Musk renews threat to fire federal workers despite pushback from various agencies

Updated

Elon Musk is vowing yet again to fire any federal workers who don't respond to an email asking them to list five things they accomplished last week

Elon Musk.
Elon Musk.AP

Elon Musk is vowing yet again to fire any federal workers who don't respond to an email asking them to list five things they accomplished last week.

Hours after the U.S. Office of Personnel Management had directed agencies that responses to its email were optional, Musk again threatened federal workers in a post on X, his social media platform.

The Department of Government Efficiency, run by Trump adviser Elon Musk, last week published an initial list of 1,125 contracts it terminated in recent weeks across the federal government. Data published on DOGE's "Wall of Receipts" shows more than one-third of the contract cancellations, 417 in all, are expected to yield no savings.

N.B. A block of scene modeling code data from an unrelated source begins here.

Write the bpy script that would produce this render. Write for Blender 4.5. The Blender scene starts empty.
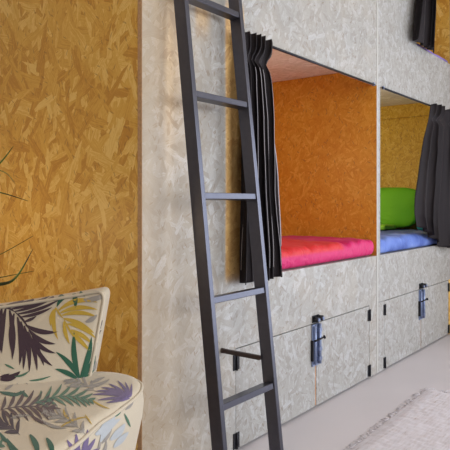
import bpy, bmesh, math, random
from mathutils import Vector, Matrix, noise
from mathutils.bvhtree import BVHTree
random.seed(7)
COL = bpy.context.scene.collection
PI = math.pi

# ------------------------------------------------------------------ camera frame
F = 600.0; CX = 225.0; HY = 202.0; CH = 0.906; D = 1.3
FW = Vector((0.7904, 0.6126, 0)).normalized(); RT = Vector((FW.y, -FW.x, 0)); UP = Vector((0, 0, 1))
EYE = Vector((0, -D, CH))
def ray(x, y): return (FW + RT*((x-CX)/F) + UP*((HY-y)/F))
def at_t(x, y, t): return EYE + ray(x, y)*t
def at_Y(x, y, Y):
    r = ray(x, y); return EYE + r*((Y+D)/r.y)
def cw(r, t, z): return Vector((0, -D, 0)) + RT*r + FW*t + UP*z

# ------------------------------------------------------------------ helpers
def tag(o, label=None, cat=None, group=None, kind=None):
    if label: o['label'] = label
    if cat: o['category'] = cat
    if group: o['group'] = group
    if kind: o['kind'] = kind
    return o
def empty(name, loc, label, cat, group=None):
    o = bpy.data.objects.new(name, None); COL.objects.link(o); o.location = loc
    o.empty_display_size = .05
    return tag(o, label, cat, group)
def link(name, bm, mats, parent=None, smooth=False, origin=None):
    """mesh given in world coordinates; origin moves the object's origin"""
    if not isinstance(mats, (list, tuple)): mats = [mats]
    me = bpy.data.meshes.new(name)
    bmesh.ops.recalc_face_normals(bm, faces=bm.faces) if not bm.get('x') else None
    off = Vector((0, 0, 0))
    if parent is not None:
        p = parent
        while p is not None: off += Vector(p.location); p = p.parent
    loc = Vector(origin)-off if origin is not None else Vector((0, 0, 0))
    bmesh.ops.translate(bm, verts=bm.verts, vec=-(off+loc))
    bm.to_mesh(me); bm.free()
    for m in mats: me.materials.append(m)
    if smooth:
        for p in me.polygons: p.use_smooth = True
    o = bpy.data.objects.new(name, me); COL.objects.link(o)
    o.location = loc
    if parent is not None: o.parent = parent
    return o
class BM:
    """bmesh collector"""
    def __init__(s): s.bm = bmesh.new()
    def box(s, x0, x1, y0, y1, z0, z1, M=None, mi=0):
        vs = [s.bm.verts.new((M @ Vector(c)) if M else c) for c in
              ((x0,y0,z0),(x1,y0,z0),(x1,y1,z0),(x0,y1,z0),(x0,y0,z1),(x1,y0,z1),(x1,y1,z1),(x0,y1,z1))]
        for f in ((3,2,1,0),(4,5,6,7),(0,1,5,4),(1,2,6,5),(2,3,7,6),(3,0,4,7)):
            fc = s.bm.faces.new([vs[i] for i in f]); fc.material_index = mi
        return s
    def tube(s, pts, r, n=8, cap=True, mi=0):
        pts = [Vector(p) for p in pts]; rings = []
        for i, p in enumerate(pts):
            a = pts[max(i-1, 0)]; b = pts[min(i+1, len(pts)-1)]
            d = (b-a).normalized()
            u = d.orthogonal().normalized() if not rings else None
            if rings:
                u = (lastu - d*lastu.dot(d)).normalized()
            lastu = u
            v = d.cross(u); rr = r[i] if isinstance(r, (list, tuple)) else r
            rings.append([s.bm.verts.new(p + u*math.cos(2*PI*k/n)*rr + v*math.sin(2*PI*k/n)*rr) for k in range(n)])
        for a, b in zip(rings, rings[1:]):
            for k in range(n):
                f = s.bm.faces.new((a[k], a[(k+1) % n], b[(k+1) % n], b[k])); f.smooth = True; f.material_index = mi
        if cap:
            s.bm.faces.new(rings[0][::-1]); s.bm.faces.new(rings[-1])
        return s
    def bevel(s, w, seg=2):
        bmesh.ops.bevel(s.bm, geom=list(s.bm.edges), offset=w, segments=seg, affect='EDGES', profile=.5)
        return s
def bm_get(self, k): return None
def _link(name, B, mats, parent=None, smooth=False, origin=None):
    bm = B.bm if isinstance(B, BM) else B
    me_m = mats if isinstance(mats, (list, tuple)) else [mats]
    bmesh.ops.recalc_face_normals(bm, faces=bm.faces)
    off = Vector((0, 0, 0)); p = parent
    while p is not None: off += Vector(p.location); p = p.parent
    loc = Vector(origin)-off if origin is not None else Vector((0, 0, 0))
    bmesh.ops.translate(bm, verts=bm.verts, vec=-(off+loc))
    me = bpy.data.meshes.new(name)
    if smooth:
        for f in bm.faces: f.smooth = True
    bm.to_mesh(me); bm.free()
    for m in me_m: me.materials.append(m)
    o = bpy.data.objects.new(name, me); COL.objects.link(o); o.location = loc
    if parent is not None: o.parent = parent
    return o
link = _link

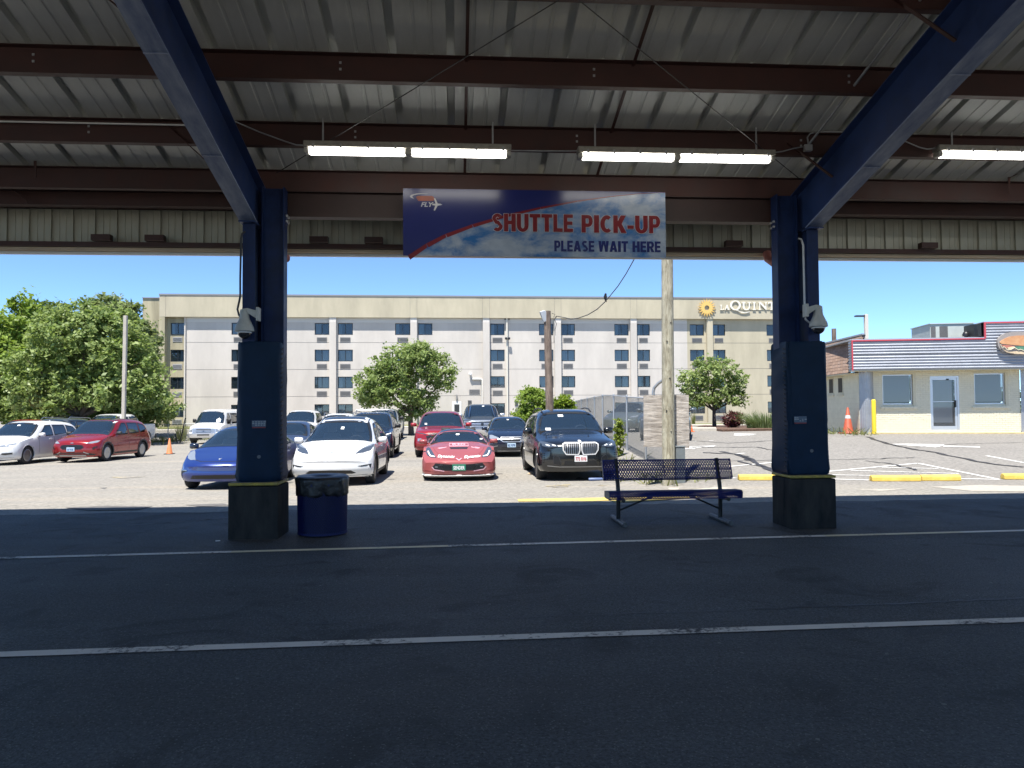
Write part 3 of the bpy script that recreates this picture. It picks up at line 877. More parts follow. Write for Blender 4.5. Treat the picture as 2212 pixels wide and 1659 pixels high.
def sign_text(name, txt, x0, x1, y0, y1, mat, y, bold, shear=0.0, grow=0.0):
    a = SGN(x0, y1); b_ = SGN(x1, y0)
    text_obj(name, txt, mat, sign, (a[0] - grow, y, a[1] - grow), X_, Z_, b_[1] - a[1] + 2 * grow, b_[0] - a[0] + 2 * grow, bold=bold, shear=shear)
M_WHITE_DIM = pbr('pale outline print', (.42, .42, .44), .3)
# heavy block letters drawn as strokes in a unit box
def _arc(cx, cy, rx, ry, tx, ty, a0, a1, n=10):
    out = []
    for i in range(n):
        p, q = R(a0 + (a1 - a0) * i / n), R(a0 + (a1 - a0) * (i + 1) / n)
        out.append([(cx + rx * math.cos(p), cy + ry * math.sin(p)), (cx + rx * math.cos(q), cy + ry * math.sin(q)), (cx + (rx - tx) * math.cos(q), cy + (ry - ty) * math.sin(q)), (cx + (rx - tx) * math.cos(p), cy + (ry - ty) * math.sin(p))])
    return out
def _b(x0, y0, x1, y1): return [[(x0, y0), (x1, y0), (x1, y1), (x0, y1)]]
GL_ = {'H': _b(0, 0, .37, 1) + _b(.63, 0, 1, 1) + _b(.37, .40, .63, .61), 'T': _b(0, .79, 1, 1) + _b(.30, 0, .70, .79), 'L': _b(0, 0, .42, 1) + _b(.42, 0, 1, .21),
       'E': _b(0, 0, .40, 1) + _b(.40, 0, 1, .20) + _b(.40, .40, .94, .60) + _b(.40, .80, 1, 1), 'I': _b(0, 0, 1, 1), '-': _b(0, .24, 1, .44),
       'U': _b(0, .34, .36, 1) + _b(.64, .34, 1, 1) + _arc(.5, .34, .5, .36, .36, .20, 180, 360),
       'P': _b(0, 0, .38, 1) + _b(.38, .80, .60, 1) + _b(.38, .32, .60, .52) + _arc(.60, .66, .40, .34, .36, .20, -90, 90),
       'R': _b(0, 0, .36, 1) + _b(.36, .80, .58, 1) + _b(.36, .36, .58, .55) + _arc(.58, .68, .40, .32, .36, .20, -90, 90) + [[(.40, .40), (.70, .44), (1.04, 0), (.62, 0)]],
       'C': _arc(.56, .5, .56, .5, .38, .22, 52, 308, 16), 'K': _b(0, 0, .36, 1) + [[(.36, .40), (.36, .66), (.58, 1), (1, 1), (.66, .52), (1.04, 0), (.60, 0)]],
       'A': [[(0, 0), (.36, 0), (.53, .74), (.60, 1), (.33, 1)], [(.64, 0), (1, 0), (.67, 1), (.40, 1), (.47, .74)]] + _b(.28, .18, .72, .38),
       'W': [[(0, 1), (.25, 1), (.36, 0), (.12, 0)], [(.36, 1), (.56, 1), (.36, 0), (.20, 0)], [(.44, 1), (.64, 1), (.80, 0), (.64, 0)], [(.75, 1), (1, 1), (.88, 0), (.64, 0)]],
       'S': _arc(.5, .70, .48, .30, .34, .19, 40, 180, 9) + _arc(.5, .30, .48, .30, .34, .19, -180 + 40, 0, 9) + [[(.02, .70), (.36, .70), (.50, .60), (.64, .59), (.98, .30), (.64, .30), (.50, .40), (.30, .42)]]}
WD_ = {'I': .40, '-': .52, 'W': 1.45, 'T': .92, 'L': .80, 'E': .80, 'C': .92, 'A': 1.1, 'P': .88, 'S': .92}
def block(name, txt, x0, x1, y0, y1, mat, y, gap=.09, fat=0.0):
    a = SGN(x0, y1); b_ = SGN(x1, y0); tot = sum(WD_.get(ch, 1) for ch in txt) + gap * (len(txt) - 1); k = (b_[0] - a[0]) / tot; H_ = b_[1] - a[1]; x = a[0]; mb = MB()
    for ch in txt:
        w_ = WD_.get(ch, 1) * k
        for i, poly in enumerate(GL_[ch]):
            P = [(a[0] * 0 + x + p[0] * w_, a[1] + p[1] * H_) for p in poly]
            if fat:
                cx, cz = sum(p[0] for p in P) / len(P), sum(p[1] for p in P) / len(P); P = [(px_ + math.copysign(fat, px_ - cx), pz_ + math.copysign(fat, pz_ - cz)) for px_, pz_ in P]
            mb.add([(p[0], y - .00012 * i, p[1]) for p in P], [tuple(range(len(P)))])
        x += w_ + gap * k
    mb.build(name, mat, sign, fix=False)
for t_, x0, x1, y0, y1 in (('SHUTTLE', 750, 1398, 242, 381), ('PICK-UP', 1466, 2106, 245, 384)):
    block('word_outline', t_, x0, x1, y0, y1, M_WHITE_DIM, -.0050, fat=.0045); block('word', t_, x0, x1, y0, y1, M_RED, -.0085)
for t_, x0, x1 in (('PLEASE', 1246, 1568), ('WAIT', 1602, 1842), ('HERE', 1878, 2108)): block('word', t_, x0, x1, 448, 533, M_NAVY, -.0050)
sign_text('word', 'FLY', 190, 290, 160, 195, M_WHITE_DIM, -.0050, .02, .25)
mb = MB()                                              # aeroplane, nose to the right
mb.add([(SGN(a, b_)[0], -.0062, SGN(a, b_)[1]) for a, b_ in ((280, 172), (305, 172), (292, 128), (302, 130), (322, 170), (345, 172), (358, 178), (345, 183), (322, 186), (300, 225), (290, 223), (303, 186), (280, 183))], [tuple(range(13))])
mb.build('aeroplane_mark', M_WHITE_DIM, sign, fix=False)
mb = MB()
arc = [(250, 96), (200, 92), (150, 96), (115, 105), (103, 117), (112, 128), (140, 137), (128, 127), (122, 117), (135, 108), (165, 100), (205, 96)]
mb.add([(SGN(*p)[0], -.0062, SGN(*p)[1]) for p in arc], [tuple(range(12))]); mb.build('swoosh_mark', M_WHITE_DIM, sign, fix=False)
mb = MB(); mb.add([(SGN(*p)[0], -.0050, SGN(*p)[1]) for p in ((150, 122), (165, 112), (280, 112), (300, 130), (288, 150), (170, 152))], [tuple(range(6))]); mb.build('orange_patch', pbr('orange smear', (.28, .06, .03), .4, noise=(9, .4)), sign, fix=False)

# ------------------------------------------------------------------ cameras on the columns
M_CAM = pbr('grey camera housing', (0.48, 0.49, 0.46), .5, noise=(10, .2))
M_DOME = pbr('smoked camera dome', (0.03, 0.03, 0.032), .05, coat=1.0)
def cctv(px, py, v, side, label, cu):
    p = pv((px, py), v)
    root = thing('security_camera', label, 'security camera', p, A, 'dome cameras on the columns')
    mb = MB(); mb.lathe([(.0, .285), (.052, .28), (.058, .19), (.065, .16), (.088, .11), (.112, .06), (.118, .015), (.112, .010), (.080, .008)], 24); mb.build('hood', M_CAM, root, smooth=50)
    mb = MB(); mb.lathe([(.082, .012)] + [(.082 * math.cos(R(a)), -.085 * math.sin(R(a))) for a in range(0, 91, 10)], 24); mb.build('dome', M_DOME, root, smooth=60)
    mb = MB(); mb.lathe([(.083, .006), (.088, .004), (.088, -.008), (.083, -.010)], 24); mb.build('dome_ring', M_WHITE_MET, root, smooth=50)
    mb = MB(); e = Vector((side * .15, .05, .25))
    mb.prism([(-.03, .20), (-.03, .29), (.04, .30), (side * .0 + .15, .27), (.15, .17), (.05, .235)], (0, -.035, 0), (side, 0, 0), (0, 0, 1), (0, .07, 0)); mb.build('arm', M_CAM, root, bevel=.008)
    mb = MB(); mb.box((min(side * .151, side * .185), -.06, .14), (max(side * .151, side * .185), .06, .31)); mb.build('wall_plate', M_CAM, root, bevel=.006)
    return root
cctv(528, 718, 9.66, 1, 'white dome camera on the left blue column', CU[0])
cctv(1768, 708, 9.66, -1, 'dark dome camera on the right blue column', CU[1])
conduit('conduit', 'thin conduit dropping to the camera on the left column', [pv((530, 500), 9.68), pv((523, 505), 9.68), pv((521, 515), 9.68), pv((519, 600), 9.68), pv((519, 640), 9.68), pv((516, 655), 9.67), pv((513, 668), 9.66), pv((516, 680), 9.66), pv((522, 688), 9.66)], .013, M_DARK_MET)
conduit('conduit', 'grey conduit down the right column to its camera', [pv((1724, 515), 9.70), pv((1731, 517), 9.69), pv((1735, 530), 9.69), pv((1738, 660), 9.69), pv((1740, 690), 9.69), pv((1750, 698), 9.69), pv((1762, 700), 9.68)], .014, M_GREY_MET)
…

That's usually because the total value of the contracts has already been fully obligated, which means the government has a legal requirement to spend the funds for the goods or services it purchased and in many cases has already done so.

"It's like confiscating used ammunition after it's been shot when there's nothing left in it. It doesn't accomplish any policy objective," said Charles Tiefer, a retired University of Baltimore law professor and expert on government contracting law. "Their terminating so many contracts pointlessly obviously doesn't accomplish anything for saving money."